Prof. Julius Cohen taught Legislation in my first semester in law school. Surprisingly the subject went into disfavor in later years, only to be revived recently. We learned canons of construction. Among the first was to construe a law not literally but so as to effectuate the legislators' intent. That rule had its origins in the seventeenth century when the Parliament raised the New Model Army and went to war against the Royalists, culminating in parliamentary supremacy with the Glorious Revolution of 1688.
Our Constitution sought to diffuse power, creating an often dysfunctional system. In the 1930's the Supreme Court found in Congress's power to regulate commerce among the states the power to overcome the small government view of federalism that James Madison and the much overrated Thomas Jefferson heralded. Babbit-like resentment of the costs imposed by federal regulation have been a cornerstone of modern conservatism.
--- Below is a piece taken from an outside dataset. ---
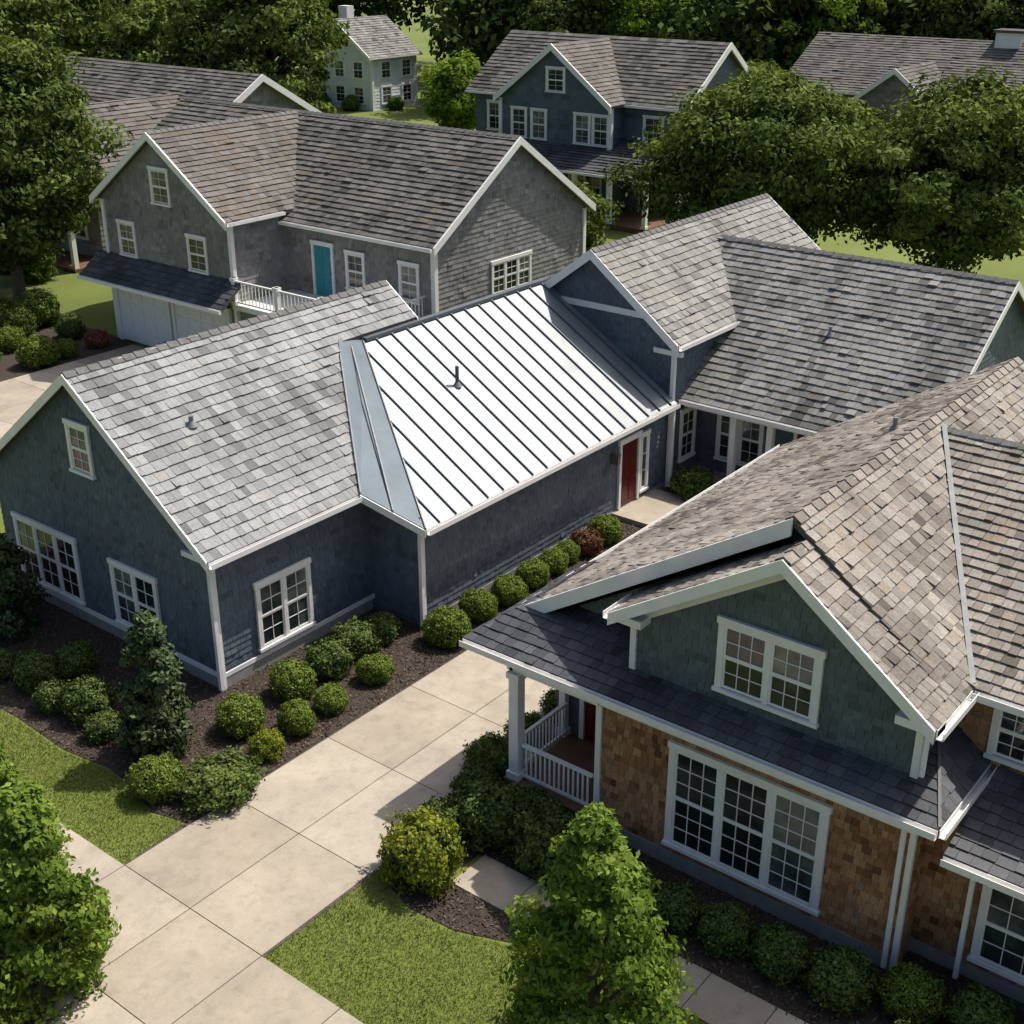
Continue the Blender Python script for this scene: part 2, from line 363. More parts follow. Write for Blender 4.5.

It has led them to embrace state's rights and a sharply limited view of the Supreme Court's powers. But as conservative ideological preeminence grew in the past forty five years the denunciation of "judicial activism" became a ritual cry but not an operating principal.
When the Affordable Care Act became law conservatives saw an opportunity to undermine the commerce clause jurisprudence which is the jurisprudential foundation of the modern regulatory state. In 2011 they came very close to a win in Sebelius v. National Federation of Independent Businesses. Five justices, including the Chief Justice,concluded that the ACA was not authorized under the commerce clause. "Obamacare" was saved by C.J. John Roberts opinion that the tax power authorized the insurance requirement.
When King v. Burwell was accepted by the Supreme Court the entire legislative structure was put at risk - over what appeared to be a drafting error. But there is little more appealing to a lawyer than the words of a statute. And here the words called for an "exchange established by the State" as the portal through which federal health insurance tax credit subsidies would be allocated. The justices faced the question: what will prevail: the words of the provision or an expansive, saving construction of the entire Act, whose sprawling 2000 pages sent a general message that Congress's intent was to subsidize health insurance for low and moderate wage earners. The dilemma for (it proved) Justices Roberts and Kennedy was that construction of the phrase in context meant a green light for a law the structure of which was unconstitutional, in their view. Construing Congressional intent requires discipline of the judge because today's Congress is led by men who have voted dozens of times to repeal the entire ACA.
Such a choice is inevitably driven by the jurist's view of the desirable outcome. But that view is a broad one. There are competing canons of construction: the literal approach and the overall purpose approach. A judge may consider the impact of a decision, not just adherence to the canon of construction that one must be bound by the words of the statute. Searching for implied intent is an invitation to abandon the words, and seek one's own preferred meaning. In Justice Scalia's view that is what the majority has done. The ACA should be called "Scotuscare" now he cried. Antonin Scalia certainly knows how to coin a word. But his ability to govern is suspect. The wisdom of the King V. Burwell majority's ruling in my view is that deference to legislation requires recognition of drafting failures, and an appreciation that a major regulatory measure like the ACA creates new classes of expectations - such as the expectation of millions that their health insurance will continue to be made affordable thanks to public largess. - gwc
Supreme Court Allows Nationwide Health Care Subsidies - The New York Times
by Adam Liptak
The question in the case, King v. Burwell, No. 14-114, was what to make of a phrase in the law that seems to say the subsidies are available only to people buying insurance on “an exchange established by the state.”
Chief Justice Roberts wrote that the words must be understood as part of a larger statutory plan.
“In this instance,” he wrote, “the context and structure of the act compel us to depart from what would otherwise be the most natural reading of the pertinent statutory phrase.”
“Congress passed the Affordable Care Act to improve health insurance markets, not to destroy them,” he added. “If at all possible, we must interpret the act in a way that is consistent with the former, and avoids the latter.”